Monday, Aug. 05, 1991

An Affair To Remember

By Emily Mitchell +

WHICH SIDE ARE YOU ON?

by Thomas Geoghegan

Farrar, Straus & Giroux

287 pages; $19.95

Brooding over a romance gone awry, Thomas Geoghegan wanted to get away from it all. Joining the French Foreign Legion was out, but a roommate talked him into volunteering as an observer at a dissident Mine Workers election. That was in 1972, and the beginning of Geoghegan's love affair with a "dumb, stupid, mastodon of a thing," a creature that shambles around "with half its brain gone." The object of his passion: organized labor.

Raised in the suburbs and a graduate of Harvard Law School, Geoghegan, 42, could easily have turned out to be like others of his generation, wanting, as he says, to go into real estate and cappuccino. Instead he ended up as a labor lawyer in Chicago, working for outfits like the Steelworkers, the Teamsters and the Autoworkers. Along the way, he also became a writer and has produced a fine first book that blends an unswervingly honest account of labor's history with his adventures as a modern-day Don Quixote of the legal profession whose battles take place in union halls and around bargaining tables.
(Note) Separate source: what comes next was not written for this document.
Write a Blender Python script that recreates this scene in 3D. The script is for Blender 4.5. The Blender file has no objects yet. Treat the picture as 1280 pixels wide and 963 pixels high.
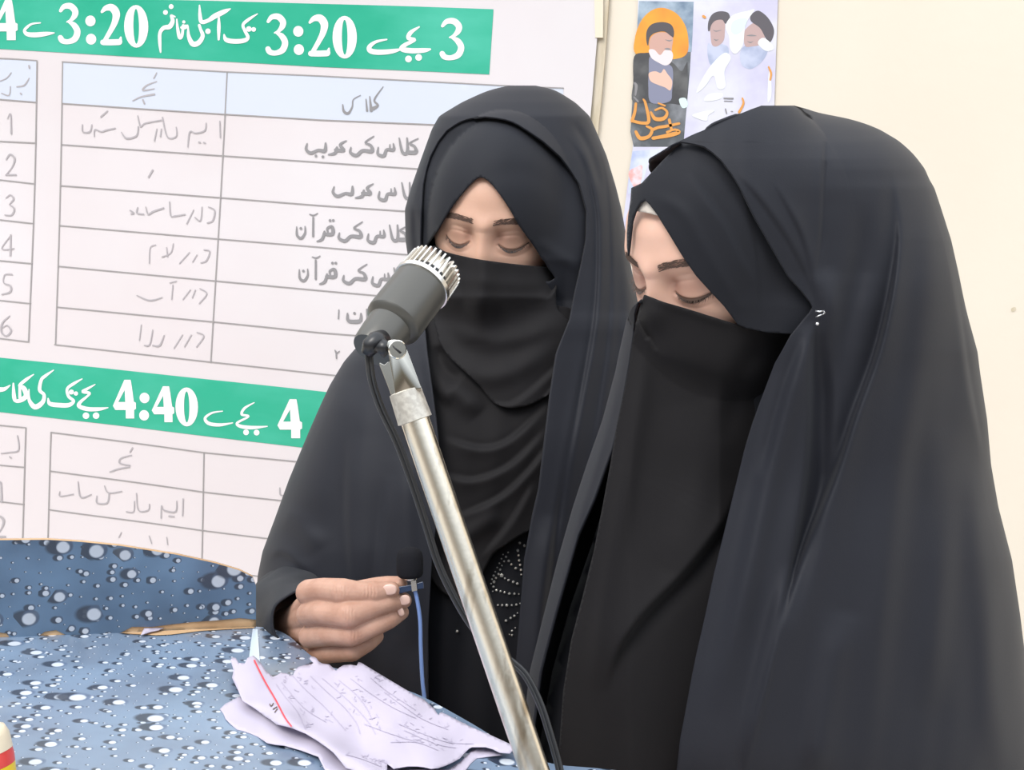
import bpy, bmesh, math, random
import numpy as np
from mathutils import Vector, Matrix
from mathutils.geometry import delaunay_2d_cdt
random.seed(5); RNG = np.random.default_rng(5)
SC = bpy.context.scene
COL = SC.collection

# ------------------------------------------------------------------ camera
F, CX, CY = 1500.0, 640.0, 481.5
YAW, PITCH, ROLL = map(math.radians, (12.435, 7.317, 4.390))
CAM = np.array([0.0, 0.0, 1.45])
FW = np.array([-math.sin(YAW)*math.cos(PITCH), math.cos(YAW)*math.cos(PITCH), -math.sin(PITCH)])
_r0 = np.array([math.cos(YAW), math.sin(YAW), 0.0]); _u0 = np.cross(_r0, FW)
RT = _r0*math.cos(ROLL) + _u0*math.sin(ROLL)
UP = -_r0*math.sin(ROLL) + _u0*math.cos(ROLL)
cd = bpy.data.cameras.new('camera'); cam = bpy.data.objects.new('camera', cd); COL.objects.link(cam)
cd.sensor_width = 36.0; cd.lens = F/1280.0*36.0; cd.clip_start = 0.02; cd.clip_end = 100
cam.matrix_world = Matrix(((RT[0], UP[0], -FW[0], CAM[0]), (RT[1], UP[1], -FW[1], CAM[1]), (RT[2], UP[2], -FW[2], CAM[2]), (0, 0, 0, 1)))
SC.camera = cam

# ------------------------------------------------------------------ world, lamps, exposure
w = bpy.data.worlds.new('world'); SC.world = w; w.use_nodes = True
nt = w.node_tree; nt.nodes.clear()
geo = nt.nodes.new('ShaderNodeNewGeometry'); sep = nt.nodes.new('ShaderNodeSeparateXYZ')
mr = nt.nodes.new('ShaderNodeMapRange'); mr.inputs[1].default_value = -0.3; mr.inputs[2].default_value = 0.5
rp = nt.nodes.new('ShaderNodeValToRGB')
E_ = rp.color_ramp.elements; E_[0].color = (.30, .26, .22, 1); E_[1].color = (1.75, 1.86, 2.0, 1)
for p_, c_ in ((.30, (.34,.30,.26,1)), (.37, (.10,.085,.07,1)), (.47, (.16,.15,.12,1)), (.56, (.34,.37,.40,1)), (.76, (.80,.87,.94,1))):
    e_ = E_.new(p_); e_.color = c_
bg = nt.nodes.new('ShaderNodeBackground'); bg.inputs[1].default_value = 1.15
wo = nt.nodes.new('ShaderNodeOutputWorld')
tc = nt.nodes.new('ShaderNodeTexCoord')
nt.links.new(tc.outputs['Generated'], sep.inputs[0]); nt.links.new(sep.outputs[2], mr.inputs[0])
nt.links.new(mr.outputs[0], rp.inputs[0]); nt.links.new(rp.outputs[0], bg.inputs[0]); nt.links.new(bg.outputs[0], wo.inputs[0])
def sun(name, direction, strength, angle, color):
    l = bpy.data.lights.new(name, 'SUN'); l.energy = strength; l.angle = math.radians(angle); l.color = color
    o = bpy.data.objects.new(name, l); COL.objects.link(o); o.location = (0, -3, 5)
    o.rotation_euler = Vector(direction).to_track_quat('-Z', 'Y').to_euler(); return o
sun('soft_sun', (0.40, 0.75, -0.95), 2.3, 25, (1.0, 0.95, 0.88))
SC.view_settings.view_transform = 'Standard'; SC.view_settings.look = 'None'
SC.view_settings.exposure = 0.0; SC.view_settings.gamma = 1.0; SC.view_settings.use_curve_mapping = False

# ------------------------------------------------------------------ geometry helpers
def P(px, py, d):
    px, py, d = np.broadcast_arrays(np.asarray(px, float), np.asarray(py, float), np.asarray(d, float))
    return CAM + d[..., None]*(FW + RT*((px-CX)/F)[..., None] - UP*((py-CY)/F)[..., None])
def ray(px, py):
    px, py = np.broadcast_arrays(np.asarray(px, float), np.asarray(py, float))
    return FW + RT*((px-CX)/F)[..., None] - UP*((py-CY)/F)[..., None]
def on_plane(px, py, pt, n):
    r = ray(px, py); n = np.asarray(n, float)
    return CAM + r*(((np.asarray(pt)-CAM) @ n)/(r @ n))[..., None]
def V(px, py, d): return Vector(P(px, py, d))
WALL_Y = 2.02
TABLE_Z = 1.09
def on_table(px, py, h=0.0): return on_plane(px, py, (0, 0, TABLE_Z+h) if np.isscalar(h) else (0, 0, TABLE_Z), (0, 0, 1))

def tag(o, label=None, cat=None, group=None, kind=None):
    if label: o['label'] = label
    if cat: o['category'] = cat
    if group: o['group'] = group
    if kind: o['kind'] = kind
    return o
def empty(name, loc, label, cat, group=None):
    o = bpy.data.objects.new(name, None); o.empty_display_size = 0.05; COL.objects.link(o); o.location = loc
    return tag(o, label, cat, group)
def obj(name, verts, faces, mat, parent=None, smooth=True, uvs=None):
    me = bpy.data.meshes.new(name)
    me.from_pydata([tuple(map(float, v)) for v in verts], [], [tuple(int(i) for i in f) for f in faces]); me.update()
    if mat: me.materials.append(mat)
    if smooth: me.polygons.foreach_set('use_smooth', [True]*len(me.polygons))
    if uvs is not None:
        ul = me.uv_layers.new(name='UVMap'); vi = np.empty(len(me.loops), int); me.loops.foreach_get('vertex_index', vi)
        ul.data.foreach_set('uv', np.asarray(uvs, float)[vi].ravel())
    o = bpy.data.objects.new(name, me); COL.objects.link(o)
    if parent: setparent(o, parent)
    return o
def wmat(o):
    m = o.matrix_basis.copy()
    if o.parent: m = wmat(o.parent) @ o.matrix_parent_inverse @ m
    return m
def setparent(o, p):
    o.parent = p; o.matrix_parent_inverse = wmat(p).inverted()
def from_bm(name, bm, mat, parent=None, smooth=True):
    bmesh.ops.recalc_face_normals(bm, faces=bm.faces)
    me = bpy.data.meshes.new(name); bm.to_mesh(me); bm.free()
    if mat: me.materials.append(mat)
    if smooth: me.polygons.foreach_set('use_smooth', [True]*len(me.polygons))
    o = bpy.data.objects.new(name, me); COL.objects.link(o)
    if parent: setparent(o, parent)
    return o
def solidify(o, t, off=-1.0):
    m = o.modifiers.new('solid', 'SOLIDIFY'); m.thickness = t; m.offset = off; m.use_rim = True; return o
def autosmooth(o, ang=35):
    me = o.data; bm = bmesh.new(); bm.from_mesh(me)
    for e in bm.edges:
        if len(e.link_faces) == 2 and e.calc_face_angle(0) > math.radians(ang): e.smooth = False
    bm.to_mesh(me); bm.free(); return o
def box_pts(bm, c8):
    vs = [bm.verts.new(p) for p in c8]
    for f in ((0,1,2,3),(7,6,5,4),(0,4,5,1),(1,5,6,2),(2,6,7,3),(3,7,4,0)): bm.faces.new([vs[i] for i in f])
def box(bm, lo, hi):
    x0,y0,z0 = lo; x1,y1,z1 = hi
    box_pts(bm, [(x0,y0,z0),(x1,y0,z0),(x1,y1,z0),(x0,y1,z0),(x0,y0,z1),(x1,y0,z1),(x1,y1,z1),(x0,y1,z1)])
def frame_of(ax):
    ax = Vector(ax).normalized(); t = Vector((0,0,1)) if abs(ax.z) < .9 else Vector((1,0,0))
    u = ax.cross(t).normalized(); return ax, u, ax.cross(u)
def lathe(bm, o, ax, prof, n=40, cap=True):
    """prof: list of (distance along ax, radius)"""
    ax, u, v = frame_of(ax); o = Vector(o); rings = []
    for t, r in prof:
        rings.append([bm.verts.new(o+ax*t+(u*math.cos(a)+v*math.sin(a))*r) for a in [2*math.pi*i/n for i in range(n)]])
    for a, b in zip(rings, rings[1:]):
        for i in range(n): bm.faces.new((a[i], a[(i+1)%n], b[(i+1)%n], b[i]))
    if cap:
        bm.faces.new(rings[0][::-1]); bm.faces.new(rings[-1])
def catmull(pts, n=8, closed=False):
    pts = np.asarray(pts, float); out = []
    N = len(pts)
    if N < 3: 
        return np.array([pts[0]+(pts[-1]-pts[0])*t for t in np.linspace(0, 1, n+1)])
    rng = range(N) if closed else range(N-1)
    for i in rng:
        if closed: p0, p1, p2, p3 = pts[(i-1)%N], pts[i], pts[(i+1)%N], pts[(i+2)%N]
        else: p0, p1, p2, p3 = pts[max(i-1,0)], pts[i], pts[i+1], pts[min(i+2,N-1)]
        for t in np.arange(n)/n:
            out.append(.5*((2*p1)+(-p0+p2)*t+(2*p0-5*p1+4*p2-p3)*t*t+(-p0+3*p1-3*p2+p3)*t**3))
    if not closed: out.append(pts[-1])
    return np.array(out)
def tube(bm, pts, r, n=12, cap=True, flat=1.0):
    pts = [Vector(p) for p in pts]; R = r if hasattr(r, '__len__') else [r]*len(pts)
    rings = []; prev = None
    for i, p in enumerate(pts):
        t = (pts[min(i+1,len(pts)-1)]-pts[max(i-1,0)]).normalized()
        if prev is None: _, u, v = frame_of(t)
        else:
            u = (prev - t*prev.dot(t)).normalized(); v = t.cross(u)
        prev = u
        rings.append([bm.verts.new(p+(u*math.cos(a)+v*math.sin(a)*flat)*R[i]) for a in [2*math.pi*k/n for k in range(n)]])
    for a, b in zip(rings, rings[1:]):
        for i in range(n): bm.faces.new((a[i], a[(i+1)%n], b[(i+1)%n], b[i]))
    if cap: bm.faces.new(rings[0][::-1]); bm.faces.new(rings[-1])
def ball(bm, c, r, sub=2, scale=None):
    g = bmesh.ops.create_icosphere(bm, subdivisions=sub, radius=1.0)
    s = scale or (r, r, r)
    for v in g['verts']: v.co = Vector(c)+Vector((v.co.x*s[0], v.co.y*s[1], v.co.z*s[2]))

def densify(poly, sp):
    out = []; n = len(poly)
    for i in range(n):
        a = np.array(poly[i], float); b = np.array(poly[(i+1)%n], float); k = max(1, int(round(np.linalg.norm(b-a)/sp)))
        for j in range(k): out.append(a+(b-a)*j/k)
    return np.array(out)
def inside(px, py, poly):
    r = np.zeros(len(px), bool); n = len(poly)
    for i in range(n):
        x0, y0 = poly[i]; x1, y1 = poly[(i+1)%n]
        c = (y0 > py) != (y1 > py)
        with np.errstate(divide='ignore', invalid='ignore'):
            r ^= c & (px < (x1-x0)*(py-y0)/(y1-y0+1e-30)+x0)
    return r
def cdt(poly, sp, holes=(), interior=True):
    """triangulated region bounded by poly with grid points inside"""
    loops = [densify(poly, sp)]+[densify(h, sp) for h in holes]
    pts = []; edges = []; k = 0
    for L in loops:
        n = len(L); pts.append(L); edges += [(k+i, k+(i+1)%n) for i in range(n)]; k += n
    bd = np.vstack(pts)
    if interior:
        lo = bd.min(0); hi = bd.max(0)
        gx, gy = np.meshgrid(np.arange(lo[0]+sp*.5, hi[0], sp), np.arange(lo[1]+sp*.5, hi[1], sp*.9))
        gx[::2] += sp*.5; g = np.c_[gx.ravel(), gy.ravel()]
        m = inside(g[:,0], g[:,1], loops[0])
        for L in loops[1:]: m &= ~inside(g[:,0], g[:,1], L)
        g = g[m]
        cell = {}
        for q in bd: cell.setdefault((int(q[0]//sp), int(q[1]//sp)), []).append(q)
        keep = []
        for q in g:
            cxi, cyi = int(q[0]//sp), int(q[1]//sp); ok = True
            for a in (-1,0,1):
                for b in (-1,0,1):
                    for t in cell.get((cxi+a, cyi+b), ()):
                        if (t[0]-q[0])**2+(t[1]-q[1])**2 < (sp*.45)**2: ok = False; break
                    if not ok: break
                if not ok: break
            if ok: keep.append(q)
        if keep: pts.append(np.array(keep))
    pts = np.vstack(pts)
    v, e, f, *_ = delaunay_2d_cdt([Vector(p) for p in pts], edges, [], 1, 1e-6)
    v = np.array([tuple(p) for p in v]); f = np.array(f)
    c = v[f].mean(1); m = inside(c[:,0], c[:,1], loops[0])
    for L in loops[1:]: m &= ~inside(c[:,0], c[:,1], L)
    return v, f[m]
def patch(name, poly, sp, fn, mat, parent=None, holes=(), interior=True, thick=0, uv=None, smooth=True):
    v, f = cdt(poly, sp, holes, interior)
    W = fn(v[:,0], v[:,1])
    # orient towards the camera
    a, b, c = W[f[:,0]], W[f[:,1]], W[f[:,2]]
    nn = np.cross(b-a, c-a); flip = (nn*(CAM-a)).sum(1) < 0
    f[flip] = f[flip][:, ::-1]
    o = obj(name, W, f, mat, parent, smooth, uvs=(uv(W, v) if uv else None))
    if thick: solidify(o, thick)
    return o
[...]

The union movement seemed unstoppable in the 1930s, but by the time Geoghegan came along, it was developing, as he aptly puts it, "a nice, rosy, tubercular glow." He wonders about his own political commitment and why he is obsessed with labor and its ghosts. It may even be rootless, he thinks, to still be for something like "solidarity" or "community" during the Reagan era. In one moving passage, he describes the scene at a Wisconsin plant closing that marked the end for the Autoworkers local. Standing outside the plant, not knowing what to do, the members decide to scream. It was, said the papers later, a yell that could be heard in the Loop, 60 miles away. To Geoghegan, it was a scream Edvard Munch could have painted. One day that scream will be commemorated with a plaque, he writes, "and people will walk past it and remember. And they will think: This was the last scream they screamed before they left organized labor." If Geoghegan is right, his book is an eloquent epitaph.